At my son’s college we attended a lecture by Alison
Wolf after dinner about her book The XX
Factor, an interesting study on women’s work market and how it changed from
the 70s on. According to this study education is the key to attain a successful
career and today’s women don’t have to be extraordinary to be successful and
have a good career as in the past. Still the background counts (as it is for
men I suppose), girls from well-off families tend to go to the best colleges
and tend to marry high status men. At the same time being successful means
postponing the birth of the first child and consequently there is a drop in
fertility rates. It is almost impossible to work full time in a demanding job
and look after children at the same time. Women need to take time off,
sometimes for years, from their careers, or postpone or give up childbearing. Besides
women need help at home if they have a career, while servants were taken for
granted in the past, today house maids can be expensive. Wolf says that to
allow the chance of a career for all women, housework jobs have to be cheap.
And this necessarily leads to inequality, if some women can’t do their house
works because they are busy with their careers, other women have to do it at
low rates, because the career women can’t necessarily afford to pay them more.
Significantly the title of the lecture was Not
quite Utopia?
In my opinion a possible alternative to postponing
marriage and childbearing could be postponing the career. Women can have
children earlier and start a career a bit later. When the children start school
(primary or secondary) they don’t really need a full time mum any more.

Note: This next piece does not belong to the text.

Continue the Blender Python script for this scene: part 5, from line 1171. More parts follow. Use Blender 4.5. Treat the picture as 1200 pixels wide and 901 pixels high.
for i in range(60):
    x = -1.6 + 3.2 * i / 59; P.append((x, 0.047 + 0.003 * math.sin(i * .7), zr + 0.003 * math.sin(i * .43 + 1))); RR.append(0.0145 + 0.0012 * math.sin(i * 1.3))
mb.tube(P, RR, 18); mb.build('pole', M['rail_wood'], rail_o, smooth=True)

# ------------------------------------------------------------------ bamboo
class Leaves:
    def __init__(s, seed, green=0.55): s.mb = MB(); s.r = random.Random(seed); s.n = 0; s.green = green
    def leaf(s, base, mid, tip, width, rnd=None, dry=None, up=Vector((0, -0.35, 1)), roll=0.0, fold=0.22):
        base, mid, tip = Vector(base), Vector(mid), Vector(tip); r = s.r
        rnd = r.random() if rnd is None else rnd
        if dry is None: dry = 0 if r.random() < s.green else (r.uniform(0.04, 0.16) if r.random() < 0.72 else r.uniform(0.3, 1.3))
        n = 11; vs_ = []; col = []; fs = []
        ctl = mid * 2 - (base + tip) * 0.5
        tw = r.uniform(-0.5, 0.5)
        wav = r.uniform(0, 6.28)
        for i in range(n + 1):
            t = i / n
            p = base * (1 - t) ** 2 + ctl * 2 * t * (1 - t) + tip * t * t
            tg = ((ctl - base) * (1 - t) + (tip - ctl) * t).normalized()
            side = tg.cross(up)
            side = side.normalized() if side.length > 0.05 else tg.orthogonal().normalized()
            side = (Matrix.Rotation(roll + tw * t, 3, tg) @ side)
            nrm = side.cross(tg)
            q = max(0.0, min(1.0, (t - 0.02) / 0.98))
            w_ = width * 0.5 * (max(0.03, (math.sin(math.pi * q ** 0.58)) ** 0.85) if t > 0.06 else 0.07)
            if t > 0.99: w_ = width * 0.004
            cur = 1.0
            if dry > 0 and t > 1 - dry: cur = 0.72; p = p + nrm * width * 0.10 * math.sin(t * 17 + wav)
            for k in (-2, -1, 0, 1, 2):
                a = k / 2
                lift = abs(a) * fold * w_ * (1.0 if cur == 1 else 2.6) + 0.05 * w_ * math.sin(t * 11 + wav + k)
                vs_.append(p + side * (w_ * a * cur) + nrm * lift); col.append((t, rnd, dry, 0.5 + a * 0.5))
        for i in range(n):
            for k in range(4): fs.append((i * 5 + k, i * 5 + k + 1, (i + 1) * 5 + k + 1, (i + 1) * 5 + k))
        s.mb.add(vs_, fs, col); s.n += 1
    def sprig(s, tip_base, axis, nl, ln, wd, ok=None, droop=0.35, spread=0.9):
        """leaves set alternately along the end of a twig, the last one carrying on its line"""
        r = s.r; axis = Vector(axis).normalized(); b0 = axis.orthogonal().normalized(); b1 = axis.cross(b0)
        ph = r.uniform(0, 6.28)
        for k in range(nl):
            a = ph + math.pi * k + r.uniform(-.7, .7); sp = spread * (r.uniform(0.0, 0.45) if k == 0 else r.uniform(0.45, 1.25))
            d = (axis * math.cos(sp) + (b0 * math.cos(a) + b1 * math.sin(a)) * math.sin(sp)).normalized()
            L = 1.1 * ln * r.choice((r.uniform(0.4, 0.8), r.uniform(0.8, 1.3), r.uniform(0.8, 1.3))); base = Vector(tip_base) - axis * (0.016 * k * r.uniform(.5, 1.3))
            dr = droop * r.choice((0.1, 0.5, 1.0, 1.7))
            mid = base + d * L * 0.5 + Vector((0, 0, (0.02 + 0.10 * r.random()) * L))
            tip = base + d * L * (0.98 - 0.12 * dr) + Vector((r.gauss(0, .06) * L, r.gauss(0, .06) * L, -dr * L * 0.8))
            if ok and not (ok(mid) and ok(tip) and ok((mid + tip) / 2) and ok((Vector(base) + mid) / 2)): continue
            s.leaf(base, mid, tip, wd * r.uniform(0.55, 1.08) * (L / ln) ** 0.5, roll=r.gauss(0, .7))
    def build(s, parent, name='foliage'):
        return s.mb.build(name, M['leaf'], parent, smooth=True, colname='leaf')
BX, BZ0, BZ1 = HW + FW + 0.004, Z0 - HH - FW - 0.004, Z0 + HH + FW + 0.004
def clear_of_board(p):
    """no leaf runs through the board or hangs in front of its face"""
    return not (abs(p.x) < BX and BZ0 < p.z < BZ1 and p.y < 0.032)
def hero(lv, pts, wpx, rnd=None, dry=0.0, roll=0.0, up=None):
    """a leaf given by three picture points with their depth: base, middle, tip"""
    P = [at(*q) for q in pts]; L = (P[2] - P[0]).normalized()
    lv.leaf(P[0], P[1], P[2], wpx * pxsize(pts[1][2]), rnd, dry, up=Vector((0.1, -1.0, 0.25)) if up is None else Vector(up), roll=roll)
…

Grandparents or friends can help and women can work longer and dedicate time
and mind to their careers. I don’t think today we need house maids with washing
machines, dish washers, vacuum cleaners and all the rest and we don’t need to
spend a whole day cooking to arrange a meal. I had never had a help at home
(though my parents had one), my husband and I shared the house works and the
care of the children, though I was the main carer and had breaks in my career,
sometimes very long breaks. My parents and parents in law helped and I could
carry on with a part time job. Our house has never been perfect or impeccably
tidy, but clean and welcoming.
On the whole today men and women live longer and
work longer, and this may trigger a crucial change. Women can catch
opportunities later in life (somebody would say: better late than never) if
they wish to have children earlier on. This can happen only if good
opportunities are offered to middle aged women as well, which is not always the
case today, as being over 40 or over 50 sometimes means that society sees your
perspectives as limited. The children are grown up and don’t need to be looked
after, it’s time to think about you. Can this be a solution?